Many auctions only accept bank checks. How do you do that if you don't know how much you'll settle for? Get a few in different amounts and pay with a combination of them, like cash. Bid in amounts you can actually pay with the "change" in your pocket. Return unused checks to the bank for redeposit.
The auction I linked to does the transaction via wire transfer... When you're saying "bank checks" do you mean cashier's checks that have a max limit so you have to have more than one of them?
GovDeals is a lot easier to use (and pay) than most sites--credit card up to $4000, but you need to wire funds if paying more than that. (I'll add more here after work.--I did buy thru them last year.)
I've bought a 2006 Honda Element off of Copart.com, another auto auction site. I paid $1500, which came out to almost $2k with fees, put roughly $1000 of parts into it. Keep in mind the true price to receive the car - all fees, transportation, etc. From their description it might just need a 12V, but it might need the high voltage battery as well. Inspect in person with a code reader that can read Toyota specific ECU codes. Generally you want to calculate your worst case repair bill plus the total cost to purchase and get the car. Then add another $1000. If that's less than the KBB value, I'd stay away. Most people who buy salvage/auction cars lose money or just break even on their first couple of cars.

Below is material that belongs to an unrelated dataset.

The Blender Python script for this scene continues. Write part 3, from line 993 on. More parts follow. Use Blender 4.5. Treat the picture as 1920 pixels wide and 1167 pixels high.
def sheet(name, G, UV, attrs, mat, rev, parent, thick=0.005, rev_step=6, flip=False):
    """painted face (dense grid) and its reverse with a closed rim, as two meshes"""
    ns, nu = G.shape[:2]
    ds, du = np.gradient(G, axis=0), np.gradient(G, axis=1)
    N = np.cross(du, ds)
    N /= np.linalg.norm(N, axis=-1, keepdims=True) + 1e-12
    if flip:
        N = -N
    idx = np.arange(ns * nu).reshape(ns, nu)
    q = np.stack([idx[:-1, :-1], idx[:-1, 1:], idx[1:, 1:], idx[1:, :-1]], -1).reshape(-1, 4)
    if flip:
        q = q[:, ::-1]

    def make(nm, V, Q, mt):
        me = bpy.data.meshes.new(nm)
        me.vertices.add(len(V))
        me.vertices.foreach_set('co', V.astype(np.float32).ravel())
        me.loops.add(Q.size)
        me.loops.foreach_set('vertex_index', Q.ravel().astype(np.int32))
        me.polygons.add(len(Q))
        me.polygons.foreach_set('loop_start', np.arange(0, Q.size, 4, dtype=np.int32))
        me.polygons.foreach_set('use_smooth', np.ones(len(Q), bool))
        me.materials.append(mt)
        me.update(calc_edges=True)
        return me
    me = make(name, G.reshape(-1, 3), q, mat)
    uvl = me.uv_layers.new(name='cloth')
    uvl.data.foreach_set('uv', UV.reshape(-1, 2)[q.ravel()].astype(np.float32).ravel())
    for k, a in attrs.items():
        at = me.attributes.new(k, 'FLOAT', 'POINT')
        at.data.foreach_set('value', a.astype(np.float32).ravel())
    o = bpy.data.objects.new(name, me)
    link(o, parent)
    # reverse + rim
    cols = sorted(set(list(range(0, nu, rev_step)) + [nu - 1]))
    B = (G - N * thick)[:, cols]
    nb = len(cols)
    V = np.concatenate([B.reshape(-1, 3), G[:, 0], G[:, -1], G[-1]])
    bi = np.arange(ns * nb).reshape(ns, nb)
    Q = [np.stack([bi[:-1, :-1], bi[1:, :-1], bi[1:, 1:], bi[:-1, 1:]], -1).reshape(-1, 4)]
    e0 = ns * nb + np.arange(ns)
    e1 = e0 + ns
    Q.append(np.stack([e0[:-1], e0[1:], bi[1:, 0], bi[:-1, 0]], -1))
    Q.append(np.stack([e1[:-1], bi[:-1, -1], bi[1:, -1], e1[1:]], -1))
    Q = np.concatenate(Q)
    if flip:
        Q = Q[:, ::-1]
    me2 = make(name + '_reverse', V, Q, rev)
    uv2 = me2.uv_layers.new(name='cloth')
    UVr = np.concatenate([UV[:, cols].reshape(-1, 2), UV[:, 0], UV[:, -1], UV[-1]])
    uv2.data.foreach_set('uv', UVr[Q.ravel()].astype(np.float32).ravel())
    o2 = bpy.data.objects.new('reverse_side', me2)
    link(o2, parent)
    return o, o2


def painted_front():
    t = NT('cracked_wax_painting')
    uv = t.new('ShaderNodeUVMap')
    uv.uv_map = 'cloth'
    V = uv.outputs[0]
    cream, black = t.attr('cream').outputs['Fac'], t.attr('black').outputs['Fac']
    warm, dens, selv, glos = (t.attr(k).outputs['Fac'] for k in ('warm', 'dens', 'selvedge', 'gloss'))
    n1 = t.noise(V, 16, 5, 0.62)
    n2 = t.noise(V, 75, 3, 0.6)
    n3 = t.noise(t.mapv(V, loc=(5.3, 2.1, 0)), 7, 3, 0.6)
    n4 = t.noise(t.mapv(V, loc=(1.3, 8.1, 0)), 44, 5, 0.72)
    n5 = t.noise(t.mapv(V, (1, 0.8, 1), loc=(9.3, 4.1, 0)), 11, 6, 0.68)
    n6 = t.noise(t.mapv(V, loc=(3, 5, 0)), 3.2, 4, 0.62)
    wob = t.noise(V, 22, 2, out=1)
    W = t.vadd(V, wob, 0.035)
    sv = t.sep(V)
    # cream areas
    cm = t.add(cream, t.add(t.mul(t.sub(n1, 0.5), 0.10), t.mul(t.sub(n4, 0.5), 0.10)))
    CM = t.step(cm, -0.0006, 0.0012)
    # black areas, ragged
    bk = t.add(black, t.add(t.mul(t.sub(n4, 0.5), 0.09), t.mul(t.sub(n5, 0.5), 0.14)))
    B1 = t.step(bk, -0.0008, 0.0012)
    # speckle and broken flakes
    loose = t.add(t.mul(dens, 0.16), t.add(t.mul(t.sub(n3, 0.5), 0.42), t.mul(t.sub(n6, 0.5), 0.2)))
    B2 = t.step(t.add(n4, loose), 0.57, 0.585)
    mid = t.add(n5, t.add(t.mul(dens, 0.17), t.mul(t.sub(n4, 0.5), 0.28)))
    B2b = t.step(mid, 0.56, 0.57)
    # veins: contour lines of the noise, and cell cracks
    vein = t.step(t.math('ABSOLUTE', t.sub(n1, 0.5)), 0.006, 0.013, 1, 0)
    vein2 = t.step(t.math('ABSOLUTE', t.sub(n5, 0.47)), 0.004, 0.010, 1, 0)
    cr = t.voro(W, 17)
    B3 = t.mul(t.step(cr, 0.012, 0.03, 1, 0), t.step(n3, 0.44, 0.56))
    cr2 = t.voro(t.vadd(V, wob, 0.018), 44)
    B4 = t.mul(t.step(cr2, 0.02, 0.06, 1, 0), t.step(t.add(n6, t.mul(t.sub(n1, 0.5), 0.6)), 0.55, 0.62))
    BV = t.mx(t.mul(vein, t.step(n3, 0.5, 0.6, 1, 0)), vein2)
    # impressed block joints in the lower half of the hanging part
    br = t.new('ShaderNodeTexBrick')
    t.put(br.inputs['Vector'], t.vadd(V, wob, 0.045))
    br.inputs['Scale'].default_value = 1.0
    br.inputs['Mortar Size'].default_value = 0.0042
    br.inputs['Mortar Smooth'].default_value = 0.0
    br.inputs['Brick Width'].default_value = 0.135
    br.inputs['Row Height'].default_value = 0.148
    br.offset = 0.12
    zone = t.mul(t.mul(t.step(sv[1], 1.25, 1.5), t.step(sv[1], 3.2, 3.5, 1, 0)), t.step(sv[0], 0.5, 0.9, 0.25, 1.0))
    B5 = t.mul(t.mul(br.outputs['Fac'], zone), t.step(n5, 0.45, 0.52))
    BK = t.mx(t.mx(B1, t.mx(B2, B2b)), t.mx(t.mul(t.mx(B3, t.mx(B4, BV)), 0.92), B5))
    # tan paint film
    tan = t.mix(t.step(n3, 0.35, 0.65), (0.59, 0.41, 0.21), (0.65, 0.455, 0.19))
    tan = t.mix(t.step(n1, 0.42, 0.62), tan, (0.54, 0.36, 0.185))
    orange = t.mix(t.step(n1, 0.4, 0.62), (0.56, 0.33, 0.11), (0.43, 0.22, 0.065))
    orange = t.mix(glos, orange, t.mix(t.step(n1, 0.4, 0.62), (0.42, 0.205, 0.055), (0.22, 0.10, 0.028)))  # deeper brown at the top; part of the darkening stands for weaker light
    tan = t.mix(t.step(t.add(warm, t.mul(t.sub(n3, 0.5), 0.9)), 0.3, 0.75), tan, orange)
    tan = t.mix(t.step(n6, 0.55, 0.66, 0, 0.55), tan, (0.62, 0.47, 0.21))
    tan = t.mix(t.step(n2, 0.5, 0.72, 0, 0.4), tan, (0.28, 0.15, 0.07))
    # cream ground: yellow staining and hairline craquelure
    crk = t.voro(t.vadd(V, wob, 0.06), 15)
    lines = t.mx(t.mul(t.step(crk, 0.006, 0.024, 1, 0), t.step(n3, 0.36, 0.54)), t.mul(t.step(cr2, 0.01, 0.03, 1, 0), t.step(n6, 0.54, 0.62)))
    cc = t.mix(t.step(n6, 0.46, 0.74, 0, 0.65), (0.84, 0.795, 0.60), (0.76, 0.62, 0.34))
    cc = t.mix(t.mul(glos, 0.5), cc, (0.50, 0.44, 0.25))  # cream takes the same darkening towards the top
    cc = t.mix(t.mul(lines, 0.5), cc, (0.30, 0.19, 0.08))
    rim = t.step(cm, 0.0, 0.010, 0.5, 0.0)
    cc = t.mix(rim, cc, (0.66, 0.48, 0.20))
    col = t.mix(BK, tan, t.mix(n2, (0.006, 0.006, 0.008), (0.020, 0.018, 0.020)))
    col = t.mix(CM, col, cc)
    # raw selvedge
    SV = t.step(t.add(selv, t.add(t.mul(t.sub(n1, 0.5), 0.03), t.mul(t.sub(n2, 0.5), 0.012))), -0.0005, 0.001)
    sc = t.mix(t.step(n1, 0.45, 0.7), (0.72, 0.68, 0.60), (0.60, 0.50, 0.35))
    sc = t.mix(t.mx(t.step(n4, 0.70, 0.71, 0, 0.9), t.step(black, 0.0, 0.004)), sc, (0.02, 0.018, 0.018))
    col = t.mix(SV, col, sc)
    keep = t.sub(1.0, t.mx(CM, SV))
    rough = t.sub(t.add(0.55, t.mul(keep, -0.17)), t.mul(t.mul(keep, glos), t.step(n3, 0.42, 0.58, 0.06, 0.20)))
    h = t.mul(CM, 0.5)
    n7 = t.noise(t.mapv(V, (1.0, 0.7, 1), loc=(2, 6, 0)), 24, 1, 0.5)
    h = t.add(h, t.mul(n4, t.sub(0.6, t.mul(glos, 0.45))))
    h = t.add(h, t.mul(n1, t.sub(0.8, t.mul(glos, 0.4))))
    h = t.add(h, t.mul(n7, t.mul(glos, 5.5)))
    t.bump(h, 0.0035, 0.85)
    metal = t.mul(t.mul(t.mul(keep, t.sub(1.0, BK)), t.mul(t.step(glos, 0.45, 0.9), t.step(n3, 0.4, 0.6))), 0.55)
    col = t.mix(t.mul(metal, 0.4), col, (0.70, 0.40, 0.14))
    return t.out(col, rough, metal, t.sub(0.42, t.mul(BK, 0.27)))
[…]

Actually I'd meant it for flexibility. They want the payment right then and there, it's a weekend and the bank is closed. Say you struck at $1700. You didn't bring a check for $1700, because you had no idea what the price would really be. So you pay with a $1000 check, a $500 check and two $100 checks because you did have those (and presumably a few others) made up in advance. I haven't been to one in a long time. It's good to hear that there are credit card and wire options now.
My feeling, Copart and the Insurance auctions have cars that have been thrown away. GovDeals and the other government auctions have cars that have been "retired". Buying from a government agency that has full service records and (likely) a legal requirement to disclose everything they know about the conditions AND give you access to the current owner's representative (they don't always know everything about the vehicle) is the best option short of buying from a friend or family member. You might get a "car pool" vehicle that has been used by many different users, or you might get a car that was assigned to one user and actually cared for.